Fabio Capello: lo stratega della panchina

DI MATTEO ANOBILE

Fabio Capello è unA istituzione del calcio italiano, nato a Pieris nel Goriziano, classe 1946, compaesano e amico di un altro allenatore storico come Eddy Reja. Da calciatore si è contraddistinto per aver vestito le maglie, di Roma, Juve e Milan. Da calciatore con i bianconeri ha vinto tre scudetti e uno con i rossoneri nel 1979, ovvero quello della stella. Nel calcio italiano ha scritto una pagina storica, ossia un suo gol a Wembley nel novembre 1973, che è valso la prima vittoria azzurra nel tempo storico del calcio.

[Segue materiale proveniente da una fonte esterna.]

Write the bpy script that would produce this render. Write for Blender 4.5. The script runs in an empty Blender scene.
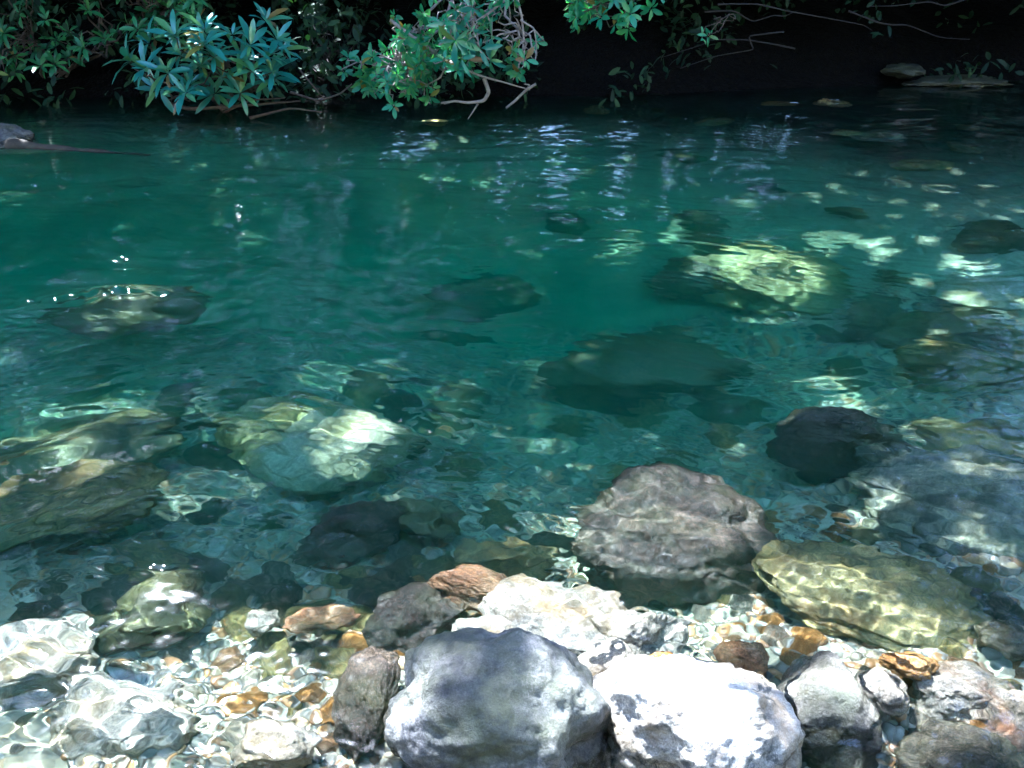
import bpy, bmesh, math, random
import numpy as np
from mathutils import Vector, Matrix

rng = np.random.default_rng(11)
random.seed(5)
scene = bpy.context.scene
COL = scene.collection
R = math.radians

# ------------------------------------------------------------------ camera numbers
H = 1.5; PITCH = R(27.0); FPX = 887.0
CAM = np.array([0.0, 0.0, H])
def ray(px, py):
    u = (px - 512) / FPX; v = (py - 384) / FPX
    d = np.array([u, math.cos(PITCH) - v * math.sin(PITCH), -math.sin(PITCH) - v * math.cos(PITCH)])
    return d / np.linalg.norm(d)
def at(px, py, z=0.0):
    """world point seen at a pixel, z metres from the water level (light bends at the water)"""
    d = ray(px, py)
    if z >= 0:
        return CAM + d * ((z - H) / d[2])
    p = CAM + d * (-H / d[2])
    h = d[:2] / 1.333
    dz = -math.sqrt(max(1e-6, 1 - h @ h))
    return p + np.array([h[0], h[1], dz]) * (z / dz)
def atY(px, py, Y):
    d = ray(px, py); return CAM + d * (Y / d[1])

# ------------------------------------------------------------------ sun
AZ, EL = R(-28), R(62)
SUN = np.array([math.sin(AZ) * math.cos(EL), math.cos(AZ) * math.cos(EL), math.sin(EL)])

# ------------------------------------------------------------------ numpy noise
_r = np.random.default_rng(3)
PERM = np.concatenate([_r.permutation(256)] * 3)
G3 = _r.normal(size=(256, 3)); G3 /= np.linalg.norm(G3, axis=1)[:, None]
def gn(P):
    P = np.asarray(P, float)
    i = np.floor(P).astype(int); f = P - i
    w = f * f * f * (f * (f * 6 - 15) + 10)
    out = 0
    for dx in (0, 1):
        for dy in (0, 1):
            for dz in (0, 1):
                h = PERM[PERM[PERM[(i[:, 0] + dx) & 255] + ((i[:, 1] + dy) & 255)] + ((i[:, 2] + dz) & 255)]
                g = G3[h]; d = f - np.array([dx, dy, dz])
                ww = (w[:, 0] if dx else 1 - w[:, 0]) * (w[:, 1] if dy else 1 - w[:, 1]) * (w[:, 2] if dz else 1 - w[:, 2])
                out = out + ww * (g * d).sum(1)
    return out * 1.5
def fbm(P, o=4, g=.5):
    a, s = 1.0, 0
    for k in range(o):
        s = s + a * gn(P * (2.03 ** k) + 7.3 * k); a *= g
    return s

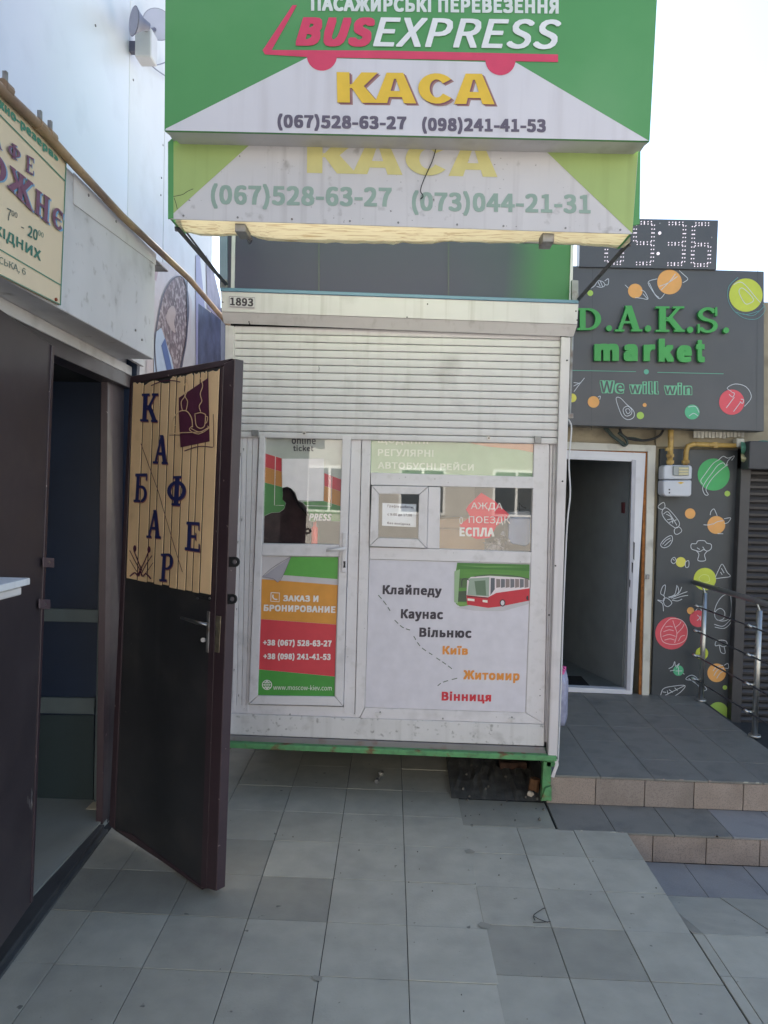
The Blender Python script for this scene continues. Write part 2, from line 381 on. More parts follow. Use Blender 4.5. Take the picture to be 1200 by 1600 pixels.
def colx(k, y): return .053 + .3335 * k - .0225 * (y - 2.4)       # joints running away from the camera
rows = [2.624 + .3365 * k for k in range(-7, 8)]
G = .0016
for i in range(-7, 1):
    for j, y in enumerate(rows[:-1]):
        y2 = rows[j + 1]
        if y > 4.95: continue
        xa, xb, xc, xd = colx(i, y), colx(i + 1, y), colx(i + 1, y2), colx(i, y2)
        lim = -1.33 if y > 2.6 else -1.40
        if xb < -1.62: continue
        if y > 1.9:                                              # cut against the cafe plinth
            pl_x = lambda yy: -1.446 - .062 * (yy - 2.57)
            xa = max(xa, pl_x(y)); xd = max(xd, pl_x(y2))
            if xb - xa < .03: continue
        mi = random.choice((0, 0, 1, 2, 0, 0))
        if i <= -3 and abs(y - 2.96) < .03: mi = 3
        if i == -2 and abs(y - 2.96) < .03: mi = 3
        if i == -3 and abs(y - 3.30) < .03: mi = 3
        if i == 0 and y < 3.0: mi = 2 if y > 2.5 else 5
        tile([Vector((xa + G, y + G, 0)), Vector((xb - G, y + G, 0)), Vector((xc - G, y2 - G, 0)), Vector((xd + G, y2 - G, 0))], m=tileg[mi])
rrows = [1.4, 1.74, 2.06, 2.372, 2.679, 2.991, 3.285, 3.593, 3.885, 4.215]
rx = [.376, .655, .958, PX_R]
for i in range(3):
    for j in range(len(rrows) - 1):
        y, y2 = rrows[j], rrows[j + 1]
        if i == 2 and y > 3.8: continue
        x0, x1 = rx[i], rx[i + 1]
        if y > 3.8: x1 = min(x1, .845)
        dr = lambda yy: -.0225 * (yy - 2.4) * (1 if i == 0 else .6)
        dr2 = lambda yy: -.0225 * (yy - 2.4) * .6 if x1 < PX_R and x1 != .845 else 0
        mi = random.choice((0, 1, 0, 2))
        if y < 2.95: mi = 3 if (i < 2 and y > 2.6) else 1
        if y > 3.8: mi = 4
        tile([Vector((x0 + dr(y) + G, y + G, 0)), Vector((x1 + dr2(y) - G, y + G, 0)), Vector((x1 + dr2(y2) - G, y2 - G, 0)), Vector((x0 + dr(y2) + G, y2 - G, 0))], m=tileg[mi])
tile([Vector((.60, 3.89, 0)), Vector((.842, 3.89, 0)), Vector((.842, 4.2, 0)), Vector((.60, 4.2, 0))], m=tileg[4])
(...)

Con i colori rossoneri, l’avventura in panchina è incominciata nelle giovanili. Suo allievo nella primavera è stato un “certo” Paolo Maldini, per poi arrivare in panchina dei “grandi” nel 1987 e battere a Torino nello spareggio per andare in Uefa, la Samp grazie a un gol di Massaro. Dopo questa breve esperienza, Berlusconi ha voluto che andasse dietro la scrivania a fare il dirigente nella polisportiva del Milan.

Stagione 91-92, saluta Sacchi e Capello per volere presidenziale, viene messo in panchina, in una squadra che viene reputata bollita. Ma il mister di Pieris è un abile psicologo da panchina, non tocca il meccanismo che il suo predecessore ha costruito. In cinque anni vince: quattro scudetti, di cui tre consecutivi, il suo Milan rimane imbattuto per 58 partite consecutive, diventando la squadra degli invincibili. Nella stagione 93-94 ad Atene vince la sua unica Coppa dei Campioni, strapazzando il Barcellona per 4-0, con un capolavoro tattico, senza Costacurta e Baresi.

Facendo un paragone ciclistico, il Milan di Sacchi è come un ciclista per gli sprint, quello di Capello è piu’ per le corse a tappe.

Nel 1996 con nove trofei vinti, lascia il Milan per trasferirsi al Real Madrid, dove vince uno scudetto. Berlusconi lo riporta a Milano la stagione successiva, ma un 11° posto e una finale di coppa Italia, persa malamente contro la Lazio, fanno si che il suo rapporto con il diavolo si concluda malamente.

Di Capello si è parlato di un rapporto burrascoso con giocatori di forte personalità, Gullit ne era l’esempio lampante. Come quando a  Torino dopo una vittoria con la Juve, i due arrivarono alle mani, vennero poi divisi per evitare che la situazione degenerasse. L’olandese la stagione successiva traslocò alla Samp. Anche con Savicevic i rapporti inizialmente non erano dei migliori. Capello in seguito si inchinò davanti alla classe del montenegrino, in un’intervista disse:” Per entrare al campo di allenamento a Milanello c’è una siepe. Savicevic non passa nel vialetto, ma attraversa la siepe!”. Facendo capire quanto il montenegrino, fosse genio e sregolatezza.

Nonostante tutto il tecnico friulano viene ricordato come un grande stratega, sulla  con una capacità molto spiccata nel leggere le partite e non sbagliare (quasi) mai i cambi.